Zum Glück kandidierte auch noch die 41-jährige Alexandra Pichl, die in Mecklenburg-Vorpommern geboren und im brandenburgischen Kleinmachnow aufgewachsen ist. Zwar schlug Julia Schmidt zunächst mit 65 zu 27 Stimmen Alexandra Pichl. Doch die Unterlegene trat dann noch einmal gegen Gerhard Kalinka an und besiegte diesen knapp und auch erst in einem zweiten Wahlgang mit 51 zu 46 Stimmen. Im ersten Wahlgang hatte Pichl mit 48 zu 46 Stimmen noch das Quorum verfehlt.

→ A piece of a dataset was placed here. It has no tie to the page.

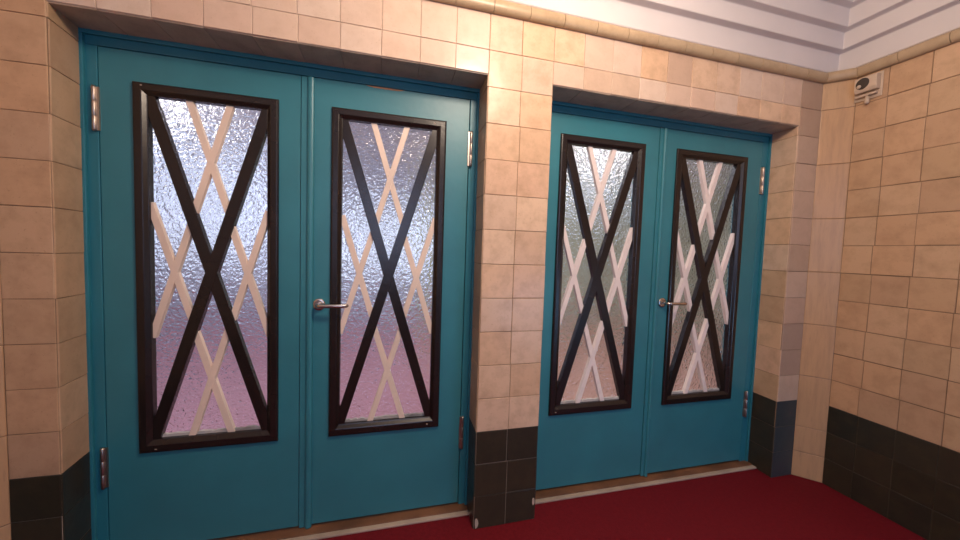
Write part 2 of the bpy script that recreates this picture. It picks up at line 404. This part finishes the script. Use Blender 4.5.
def door(name, lx0, lx1, ox0, ox1, oz0, oz1, label, hinge_left, handle_x=None, astragal=None, glass='glass', chip_at=None, specks=()):
    zb, ztp = .025, 1.948; y0, y1 = .150, .196
    hx = lx0 if hinge_left else lx1
    root = empty(name, (hx, .15, 0)); tag(root, label, 'door', 'teal glazed doors', 'structure')
    root.name = name
    m = .043; ix0, ix1, iz0, iz1 = ox0 + m, ox1 - m, oz0 + m + .006, oz1 - m
    # leaf with its window opening
    mb = MB()
    mb.box(lx0, ox0 + .03, y0, y1, zb, ztp); mb.box(ox1 - .03, lx1, y0, y1, zb, ztp)
    mb.box(ox0 + .03, ox1 - .03, y0, y1, zb, oz0 + .03); mb.box(ox0 + .03, ox1 - .03, y0, y1, oz1 - .03, ztp)
    bm = bmesh.new()
    leaf = mb.build('leaf', [M['teal'], M['rawwood']], root)
    # weld the four boards into one leaf so that no seams show
    bm.from_mesh(leaf.data); bmesh.ops.remove_doubles(bm, verts=bm.verts, dist=.0004); bm.to_mesh(leaf.data); bm.free()
    if chip_at:
        mb = MB(); xa, xb = chip_at; n = 14
        top = [(xa + (xb - xa) * k / n, ztp + .0005) for k in range(n + 1)]
        bot = [(xa + (xb - xa) * k / n, ztp - .009 * math.sin(math.pi * k / n) ** .5 * random.uniform(.5, 1)) for k in range(n, -1, -1)]
        mb.prism_xz(top + bot[1:-1], y0 - .0006, y0 + .01)
        c = mb.build('paint_chip', M['rawwood'], root); c['label'] = 'bare wood patch on the top edge'
    if astragal:
        a0, a1 = astragal; w = a1 - a0
        mb = MB()
        mb.box(a0, a0 + w * .5, .145, .1499, .018, ztp - .004)
        pr = [(a0 + w * .44, .1499)]
        for k in range(9):
            q = math.pi * k / 8; pr.append((a0 + w * .72 - math.cos(q) * w * .26, .1425 - .009 * math.sin(q)))
        pr.append((a0 + w * .98, .1499)); mb.prism_xy(pr, .018, ztp - .004)
        mb.build('cover_strip', M['teal'], root, bevel=.0012)
    # mitred moulding round the glass
    pf = [(0, y0 + .0001), (0, .142), (.003, .138), (.008, .1365), (.027, .1365), (.030, .138), (.040, .147), (.043, .1485), (.043, .1760), (.032, .1760), (.031, y0 + .0001)]
    mb = MB(); V = []; F = []
    for d, y in pf: V += [(ox0 + d, y, oz0 + d * 1.14), (ox1 - d, y, oz0 + d * 1.14), (ox1 - d, y, oz1 - d), (ox0 + d, y, oz1 - d)]
    n = len(pf)
    for i in range(n):
        j = (i + 1) % n
        for k in range(4): F.append((i * 4 + k, i * 4 + (k + 1) % 4, j * 4 + (k + 1) % 4, j * 4 + k))
    mb.grid(V, F)
    for kx, kz in specks:                                # small knocks in the paint
        mb.prism_xz([(kx + .006 * math.cos(q) * random.uniform(.5, 1), kz + .003 * math.sin(q) * random.uniform(.5, 1)) for q in [k * math.pi / 4 for k in range(8)]], .1361, .1370, 1)
    fr = mb.build('glazing_frame', [M['black'], M['stone']], root, bevel=.0008); fr['label'] = 'black moulded frame round the glass'
    # glass
    g0, g1 = .1765, .1820
    mb = MB(); mb.box(ix0 - .010, ix1 + .010, g0, g1, iz0 - .010, iz1 + .010)
    gl = mb.build('glass_pane', M[glass], fr); gl['label'] = 'hammered obscure glass pane'
    mb = MB()
    xs = [ix0 + (ix1 - ix0) * k / 40 for k in range(41)]
    mb.prism_xz([(x, iz0 + .007 + random.uniform(0, .007)) for x in xs] + [(ix1, iz0 - .003), (ix0, iz0 - .003)], .164, .1764)
    p = mb.build('putty_line', M['putty'], fr); p['label'] = 'rough grey putty along the bottom of the glass'
    # crossed bars
    W, H = ix1 - ix0, iz1 - iz0; cx, cz = (ix0 + ix1) / 2, (iz0 + iz1) / 2
    L = math.hypot(W, H); da = (W / L, H / L); db = (-W / L, H / L); bw = .0410; lw = .0240
    e = .0004
    for layer in ('front',):
        yb = (.1490, .1764)
        yl = (.1555, .1764)
        pb = clip_rect(bar_poly((cx, cz), da, L, bw), ix0 + e, ix1 - e, iz0 + e, iz1 - e)
        mb = MB(); mb.prism_xz(pb, yb[0], yb[1]); mb.build('black_bar', M['black'], fr, bevel=.0008)
        mb = MB()
        half = clip_rect(bar_poly((cx, cz), db, L, bw), ix0 + e, ix1 - e, iz0 + e, iz1 - e)
        nx, nz = -da[1], da[0]
        mb.prism_xz(half, yb[0] + .0006, yb[1] - .0006)
        mb.build('black_bar', M['black'], fr, bevel=.0008)
        for qx, qz in ((0, .325), (-.312, 0), (.312, 0), (0, -.325)):
            c = (cx + qx * W, cz + qz * H)
            for k, d in enumerate((da, db)):
                jx = random.uniform(-.003, .003); jz = random.uniform(-.008, .008)
                dd = Vector(d); dd.rotate(Matrix.Rotation(random.uniform(-.008, .008), 2)); dd = (dd.x, dd.y)
                pl = bar_poly((c[0] + jx, c[1] + jz), dd, L * .19 + .012 , lw)
                pl = clip_rect(pl, ix0 + e, ix1 - e, iz0 + e, iz1 - e)
                for dv in (da, db):                       # cut along the black bars
                    mx, mz = -dv[1], dv[0]; s = (c[0] - cx) * mx + (c[1] - cz) * mz
                    if abs(s) > .01:
                        sg = 1 if s > 0 else -1
                        pl = clip(pl, cx + sg * mx * (bw / 2 + .0006), cz + sg * mz * (bw / 2 + .0006), sg * mx, sg * mz)
                if len(pl) < 3: continue
                mb = MB(); mb.prism_xz(pl, yl[0] + k * .0007, yl[1] - k * .0004)
                mb.build('cream_lath', M['lath_lit'] if ox0 > 0 else M['lath'], fr, bevel=.0008)
    # hinges
    for z0, z1 in ((1.648, 1.803), (.300, .455)):
        x = lx0 - .011 if hinge_left else lx1 + .011
        mb = MB(); h = (z1 - z0); r = .0066
        for a, c in ((0, .33), (.333, .667), (.67, 1)):
            za, zc = z0 + h * a, z0 + h * c
            mb.tube([(x, .142, za), (x, .142, za + .002), (x, .142, zc - .002), (x, .142, zc)], [r * .85, r, r, r * .85], 18)
        mb.tube([(x, .142, z0 - .003), (x, .142, z1 + .003)], [r * .9, r * .9], 14)
        xa, xb = (x, lx0 + .003) if hinge_left else (lx1 - .003, x)
        mb.box(xa, xb, .1435, .1515, z0, z1)
        mb.build('hinge', M['hinge'], root)
    if handle_x is not None:
        hz = 1.004
        h = empty('handle', (handle_x, .15, hz)); h.parent = root; h.matrix_parent_inverse = root.matrix_basis.inverted()
        h['label'] = 'nickel lever handle'
        def sub(nm, mb):
            o = mb.build(nm, M['metal']); o.parent = h
            o.matrix_parent_inverse = (root.matrix_basis @ root.matrix_basis.inverted() @ h.matrix_basis).inverted(); return o
        mb = MB(); mb.tube([(handle_x, .1500, hz), (handle_x, .1440, hz), (handle_x, .1420, hz), (handle_x, .1418, hz)], [.0255, .0255, .0235, .017], 32)
        sub('rose', mb)
        mb = MB(); pth = [(handle_x, .1425, hz), (handle_x, .115, hz)]
        for k in range(1, 7):
            q = k / 6 * math.pi / 2; pth.append((handle_x + .016 * (1 - math.cos(q)), .115 - .016 * math.sin(q), hz))
        pth += [(handle_x + .06, .098, hz), (handle_x + .103, .0985, hz), (handle_x + .113, .101, hz), (handle_x + .119, .107, hz)]
        mb.tube(pth, [.0085] * (len(pth) - 1) + [.007], 20); sub('lever', mb)
    return root

door('door_1', -1.424, -.7545, -1.320, -.834, .4215, 1.8385, 'leftmost teal door with hinges beside the left tile jamb and no handle', True, specks=((-1.262, .436), (-1.290, 1.826)))
door('door_2', -.7515, -.045, -.635, -.150, .4185, 1.8375, 'teal door with lever handle hinged beside the tiled pillar', False, -.678, (-.7515, -.700), 'glass_fine', (-.50, -.34), ((-.205, 1.819), (-.205, .438)))
door('door_3', .317, 1.0015, .420, .9145, .4185, 1.8505, 'handleless teal door just right of the tiled pillar', True, None, None, 'glass_fine', None, ((.455, .437),))
door('door_4', 1.0045, 1.724, 1.117, 1.611, .4195, 1.8495, 'rightmost teal door with lever handle nearest the tiled corner', False, 1.080, (1.0045, 1.046), 'glass')

# ------------------------------------------------------------------ sensor box on the right wall
sx = XW1 - .005
root = empty('alarm_sensor', (sx, -.153, 2.176)); tag(root, 'small ivory sensor box with round dark lens high on the right wall', 'sensor', kind='thing')
yc, zc = -.153, 2.176
mb = MB(); mb.box(sx - .006, sx, yc - .066, yc + .066, zc - .070, zc + .070); mb.build('mounting_plate', M['plastic'], root, bevel=.003)
mb = MB()
pr = [(sx - .006, zc + .058), (sx - .040, zc + .056), (sx - .044, zc + .050), (sx - .044, zc - .012), (sx - .034, zc - .030), (sx - .006, zc - .030)]
n = len(pr); V = [(x, yc - .058, z) for x, z in pr] + [(x, yc + .048, z) for x, z in pr]
mb.grid(V, [tuple(range(n)), tuple(range(2 * n - 1, n - 1, -1))] + [(i, (i + 1) % n, (i + 1) % n + n, i + n) for i in range(n)])
mb.build('housing', M['plastic'], root, bevel=.004, seg=3)
mb = MB(); mb.tube([(sx - .0435, yc + .008, zc + .018), (sx - .046, yc + .008, zc + .018)], [.033, .031], 32)
ln = mb.build('lens', M['plastic_dark'], root); ln['label'] = 'round dark lens'
mb = MB(); mb.tube([(sx - .044, yc + .022, zc + .004), (sx - .050, yc + .022, zc + .004), (sx - .052, yc + .022, zc + .004)], [.011, .010, .005], 18)
mb.build('bulb', M['plastic'], ln)
mb = MB(); mb.box(sx - .030, sx - .006, yc - .052, yc + .050, zc - .054, zc - .042); mb.build('lower_lip', M['plastic'], root, bevel=.003)
mb = MB(); mb.tube([(sx - .018, yc - .006, zc - .054), (sx - .018, yc - .006, zc - .080), (sx - .018, yc - .006, zc - .096), (sx - .018, yc - .006, zc - .100)], [.007, .011, .011, .006], 16)
mb.build('test_knob', M['plastic'], root)
root.scale = (.9, .84, .88)

# ------------------------------------------------------------------ the lobby beyond the glass
LY0, LY1, LX0, LX1, LH = DB, 4.6, -4.2, 5.2, 2.9
mb = MB(); mb.box(LX0, 0.15, LY0, LY1, -.06, 0, 0); mb.box(.15, LX1, LY0, LY1, -.06, 0, 1)
o = mb.build('floor_beyond', [M['lobby_floor'], M['lobby_floor_tan']]); tag(o, 'rose coloured floor beyond the glass of the doors', 'floor', kind='structure')
mb = MB(); mb.box(LX0, LX1, LY0, LY1 + .1, LH, LH + .06); o = mb.build('ceiling_beyond', M['lobby_top']); tag(o, 'pale ceiling of the lobby beyond the glass', 'ceiling', kind='structure')
mb = MB(); mb.box(LX0 - .1, LX0, LY0, LY1, 0, LH); o = mb.build('wall_beyond_left', M['lobby']); tag(o, 'pale side wall of the lobby beyond the left doors', 'wall', kind='structure')
mb = MB(); mb.box(LX1, LX1 + .1, LY0, LY1, 0, LH); o = mb.build('wall_beyond_right', M['lobby_sage']); tag(o, 'pale side wall of the lobby beyond the right doors', 'wall', kind='structure')
mb = MB()
wins = [(-4.0, -3.2, .95, 2.6), (-2.9, -2.1, .95, 2.6), (-1.2, -.6, .8, 2.0), (-.3, .3, .8, 2.0), (2.7, 3.4, 2.1, 2.75), (3.7, 4.4, 2.1, 2.75)]
edges = [LX0] + [q for w in wins for q in w[:2]] + [LX1]
for a, c in zip(edges[0::2], edges[1::2]): mb.box(a, c, LY1, LY1 + .1, 0, LH, 1 if c > 1 else 0)
for a, c, wz0, wz1 in wins:
    k = 1 if a > 1 else 0
    mb.box(a, c, LY1, LY1 + .1, 0, wz0, k); mb.box(a, c, LY1, LY1 + .1, wz1, LH, k)
    mb.box((a + c) / 2 - .03, (a + c) / 2 + .03, LY1 + .02, LY1 + .08, wz0, wz1, k)
o = mb.build('wall_beyond_far', [M['lobby'], M['lobby_sage']]); tag(o, 'far lobby wall with bright windows seen blurred through the glass', 'wall', kind='structure')

# ------------------------------------------------------------------ light
w = bpy.data.worlds.new('World'); scene.world = w; w.use_nodes = True
bg = w.node_tree.nodes['Background']; bg.inputs['Color'].default_value = (0.72, 0.80, 1.0, 1); bg.inputs['Strength'].default_value = 1.5
def area(name, loc, target, size, energy, col, shape='DISK', sy=None):
    l = bpy.data.lights.new(name, 'AREA'); l.shape = shape; l.size = size
    if sy: l.size_y = sy
    l.energy = energy; l.color = col
    o = bpy.data.objects.new(name, l); COL.objects.link(o); o.location = loc
    o.rotation_euler = (Vector(target) - Vector(loc)).to_track_quat('-Z', 'Y').to_euler(); return o
pl = bpy.data.lights.new('ceiling_lamp', 'POINT'); pl.energy = 64; pl.color = (1.0, .80, .62); pl.shadow_soft_size = .13
po = bpy.data.objects.new('ceiling_lamp', pl); COL.objects.link(po); po.location = (.15, -1.05, 2.43)
area('hall_daylight', (-.4, -3.5, 1.7), (-.1, 0, 1.3), .95, 17, (.52, .64, 1.0), 'RECTANGLE', 1.3)
area('blue_fill', (1.5, -3.0, .55), (1.0, 0, .3), .7, 12, (.26, .58, 1.0), 'RECTANGLE', .7)  # added blue fill for the lower doors, no known source
area('lobby_fill', (.4, 1.3, 2.85), (.4, 1.6, 0), 4.5, 75, (.9, .92, 1.0), 'RECTANGLE', 1.0)  # added overhead fill that brightens the unseen lobby

for x in (-2.7, 2.4):
    pl = bpy.data.lights.new('lobby_bulb', 'POINT'); pl.energy = 17; pl.color = (1, .96, .92); pl.shadow_soft_size = .11
    po = bpy.data.objects.new('lobby_bulb', pl); COL.objects.link(po); po.location = (x, 3.0, 2.63)

# ------------------------------------------------------------------ camera
yaw, pitch, roll, f = .25528, -.05292, .03319, 350.0
F = Vector((math.sin(yaw) * math.cos(pitch), math.cos(yaw) * math.cos(pitch), math.sin(pitch)))
R = Vector((math.cos(yaw), -math.sin(yaw), 0)); U = R.cross(F)
R2 = math.cos(roll) * R + math.sin(roll) * U; U2 = -math.sin(roll) * R + math.cos(roll) * U
cam = bpy.data.cameras.new('camera'); co = bpy.data.objects.new('camera', cam); COL.objects.link(co)
cam.sensor_fit = 'HORIZONTAL'; cam.sensor_width = 36; cam.lens = 36 * f / 960; cam.clip_start = .02
mw = Matrix((R2, U2, -F)).transposed().to_4x4(); mw.translation = Vector((-.39161, -1.46709, 1.25359)); co.matrix_world = mw
scene.camera = co
vs = scene.view_settings; vs.view_transform = 'Standard'; vs.look = 'None'; vs.gamma = 1; vs.use_curve_mapping = False; vs.exposure = 0.0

Als das Endergebnis amtlich war, jubelten weibliche Delegierte, weil der Landesverband nun eine weibliche Doppelspitze hat. Eine Frau freute sich überschwänglich, dies sei einmalig. Aber da irrte sie. Denn Brandenburgs LINKE hat mit Diana Golze und Anja Mayer bereits seit März 2018 eine weibliche Doppelspitze.
Bei den bisherigen Grünen-Landeschefs war Petra Budke aus dem Westen und Clemens Rostock aus dem Osten. Beide sind bei der Landtagswahl am 1. September 2019 ins Parlament eingezogen und gaben deshalb ihre Parteifunktion ab. So ist es üblich bei den brandenburgischen Grünen: wer Abgeordneter wird, zieht sich als Parteichef zurück. Die Landesvorsitzenden sind bei den Grünen in der Regel hauptamtlich. Sie werden nach Tarifstufe E 13 und damit nicht schlecht aber auch nicht üppig bezahlt, denn sie erhalten nur 70 Prozent der Summe.
Wichtiger ist, dass der Posten ein Sprungbrett sein kann. Ska Keller war einmal Landesvorsitzende in Brandenburg und ist nun Fraktionschefin der Grünen im Europaparlament. Auch Annalena Baerbock war einmal Landesvorsitzende und ist jetzt Bundestagsabgeordnete und Bundesvorsitzende. Die schon genannte Petra Budke ist gerade Fraktionschefin im Landtag geworden. Axel Vogel war auch einmal Landesvorsitzender und ist jetzt brandenburgischer Umweltminister.
Bis dahin war es ein langer Weg. Bei der Landtagswahl 1999 hatten die Grünen bescheidene 1,9 Prozent erzielt, nun waren es 10,8 Prozent, erinnerte der am Ende gescheiterte Gerhard Kalinka in seiner Bewerbungsrede. »Endlich raus aus der Opposition«, freute er sich. So wie Kalinka sind die Grünen insgesamt begeistert wegen ihrer Erfolge und neuen Möglichkeiten. »Und das ist erst der Anfang«, stand am Rednerpult.
An diesem Pult stand auch Templins Bürgermeister Detlef Tabbert (LINKE). Er nutzte seine Begrüßungsansprache für einen Werbeblock. »Ich freue mich, dass sie ihren Parteitag in einer der schönsten Städte Brandenburgs abhalten«, sagte er. Nur 16 078 Einwohner zählt Templin, erstreckt sich aber durch die Eingemeindung selbst noch ziemlich entfernt liegender Dörfer über 380 Quadratkilometer. Tabbert illustrierte die Ausdehnung: »München passt rein, und dann sind noch 20 Prozent Luft.« 60 Prozent des Stadtgebiets von Templin seien von Wald bedeckt. Der Bürgermeister schenkte Carla Kniestedt einen grünen Regenschirm und gratulierte der Journalistin, dass sie gerade für die Ökopartei als Abgeordnete der Region in den Landtag nachrückte.
Dass die Grünen sich im Saal »Uckermark« des Seehotels trafen, ist dem Aufschwung geschuldet, den sie zuletzt erlebten. Der Parteitag sollte ursprünglich im Multikulturellen Centrum von Templin abgehalten werden. Doch da reichte der Platz nicht mehr aus, weil jetzt mehr Gäste und Journalisten kommen als früher.